For the likes of Tony Abbott, Bob Carr, and Mal Brough to imply or quite bluntly declare the Aboriginal tent embassy should be shut down because its primary cause has been overcome displays staggering dishonesty, patronising arrogance and knowingly insensitive timing. If elite voices and representatives, be they white or black, are embarrassed by the tent embassy, what then should replace it?
"Maybe Abbott is right and it is time for the tent embassy to go", NSW Aboriginal Council member Roy RC said on the day, adding that in which case "it is time to erect a black Parliament with politicians we can choose". Such ideas no doubt cause howls of "separatism" across large swathes of white Australia and on talkback radio. But when the grand total of Aboriginal MPs ever to sit in the House of Representatives or the Senate is three, it is clear that our established political institutions and parties have abjectly failed to include representative Indigenous voices in national decision-making.

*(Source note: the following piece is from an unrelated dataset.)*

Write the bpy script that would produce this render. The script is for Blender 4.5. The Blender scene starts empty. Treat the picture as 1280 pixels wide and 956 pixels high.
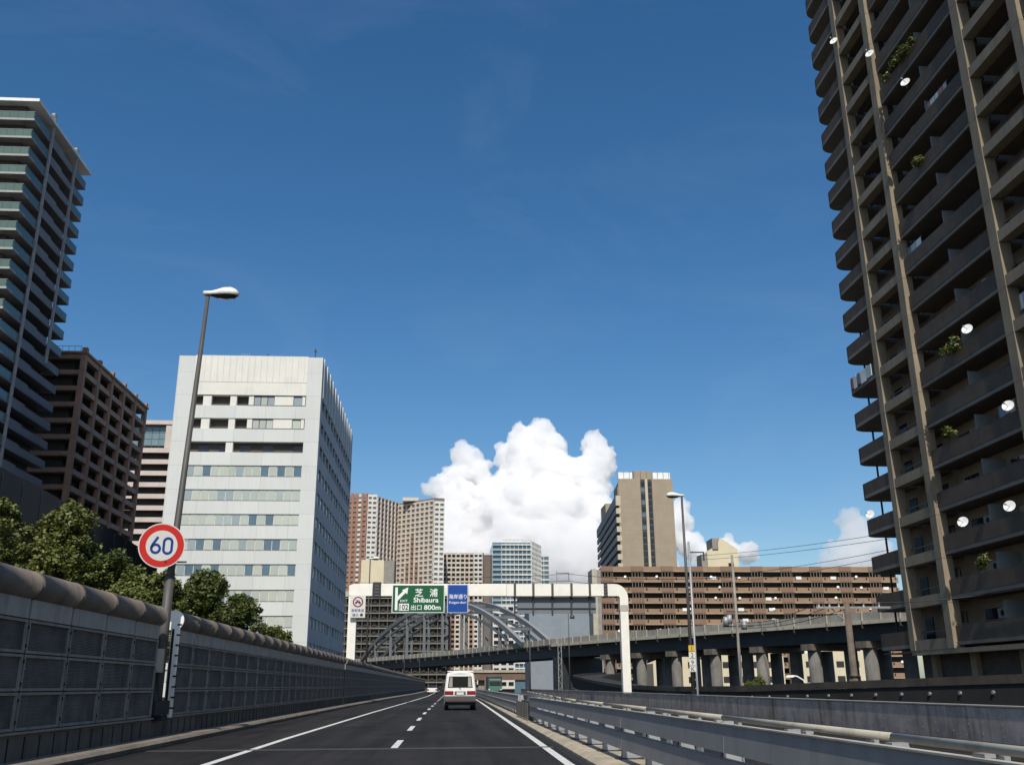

As beneficiaries of a two-party system deeply unrepresentative of Australia’s actual population, that Abbott, Carr, Brough and others made their comments on what the unquestioned rulers of this land call Australia Day but which many Indigenous Australians and a notable minority of others call Invasion Day quite fittingly tops off the insult.
It’s bad enough that this country has been repeatedly censured by the UN for the entrenched disadvantage suffered by Indigenous people. This festering sore at the repressed heart of our nation also results in an increasingly absurd and disingenuous series of disavowals — and they are now gathering steam afresh in response to the very mild proposed referendum to recognise Aboriginal Australians’ unique status in the Constitution.
Australia Day 2012 marked only the latest chapter in this depressingly continuous story. It tells of how those directly affected by the nation’s desultory record — both through their everyday lives and a strongly felt sense of historical injustice — are treated, alongside non-Indigenous Australians outraged by the ongoing scandal, as threats to "national security". In the most unattractively revealing way imaginable for this country, that is exactly what they are.